Un lieu approprié
de Lise Bissonnette

critiqué par Libris québécis, le 28 février 2018
(Montréal - 82 ans)


La note:  étoiles
Lendemain de référendum
Avec ce roman qui met fin à un cycle sur la femme, Lise Bissonnette se penche cette fois-ci sur l’état d’esprit qui habitait certaines d’entre elles aux lendemains du référendum de 1981 sur la souveraineté du Québec. Le résultat qui provoqua l’avortement de cet objectif laissa beaucoup de femmes pantoises. Après avoir lutté pour acquérir leur propre indépendance et celle du territoire qui les avait vues naître, elles se retrouvèrent sans projets auxquels s’accrocher.

C’était le cas de Gabrielle Perron, ministre aux Affaires culturelles d’un gouvernement péquiste. Elle se retira donc de la politique active pour se réfugier à Laval. Ce fut l’occasion pour cette quadragénaire de faire le point sur sa vie. Amère que son engagement se soit soldé par un échec, cette ancienne enseignante jette un regard caustique sur la société. Pour elle, les germes de la libération sexuelle et nationale n’ont pas donné les fruits escomptés. Tout au plus, pourra-t-elle se consacrer maintenant à des activités plus ou moins signifiantes même si elles ont une portée sociale. Les femmes sont condamnées à ne s’occuper que de causes qui n’ont rien à voir avec l’éclosion d’une personnalité riche et indépendante. Fin d’un rêve qui la conduit au repliement. Elle tente de développer alors l’aspect affectif de sa vie, mais, dans un contexte d’illusions perdues, les germes de mort, eux, ne manquent pas de fleurir.

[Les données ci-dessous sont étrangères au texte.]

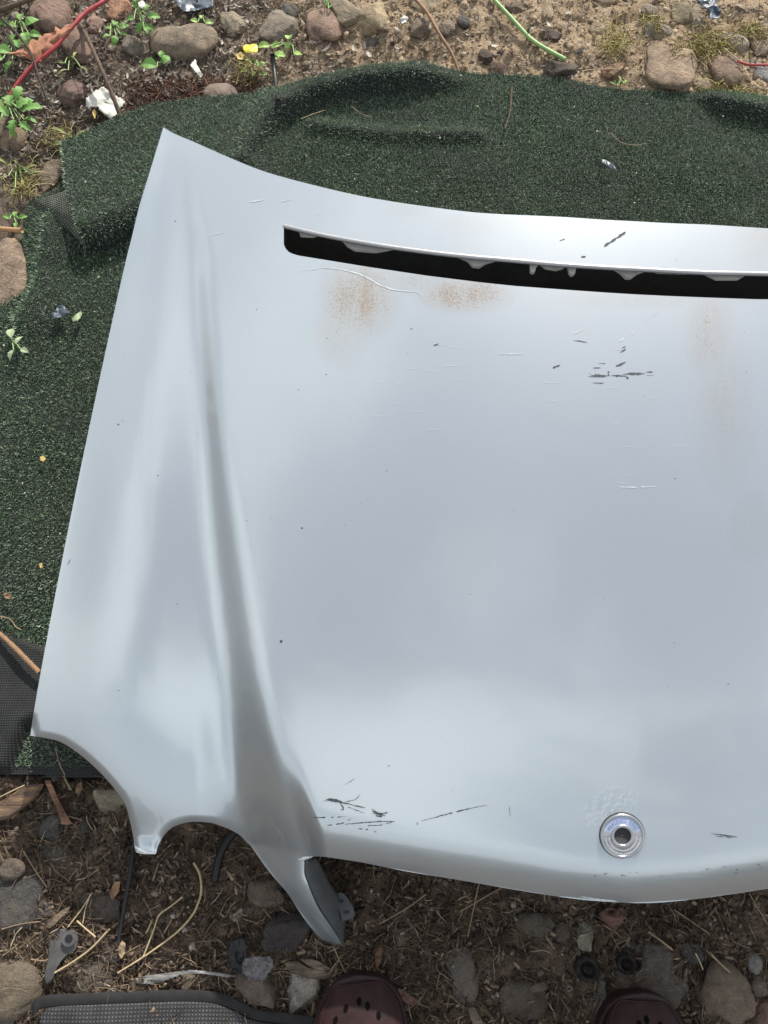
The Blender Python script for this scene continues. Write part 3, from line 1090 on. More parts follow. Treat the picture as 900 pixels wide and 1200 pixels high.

C’est une œuvre qui décrit assez bien l’atmosphère pessimiste qui a suivi l’enthousiasme suscité par la révolution tranquille des années 60. On n’a pas poussé au bout la possibilité des outils du développement du Québec. On y a même mis une fin en rejetant celui qui aurait favorisé la réalisation d’un rêve qui habitait les Québécois depuis la conquête anglaise en 1759. Lise Bissonnette est une batailleuse. On le sent dans ce roman. Mais sa trame trop mince ne nous convainc pas de la capacité du dévouement aux causes humanitaires pour combler les manques affectifs et les aspirations déçues. Il reste que c’est une œuvre riche et bien écrite, mais pas suffisamment forte pour ressusciter, comme Myriam première de Francine Noël, un lieu approprié où peuvent s’exprimer les forces vives d’une nation revisitée par les femmes.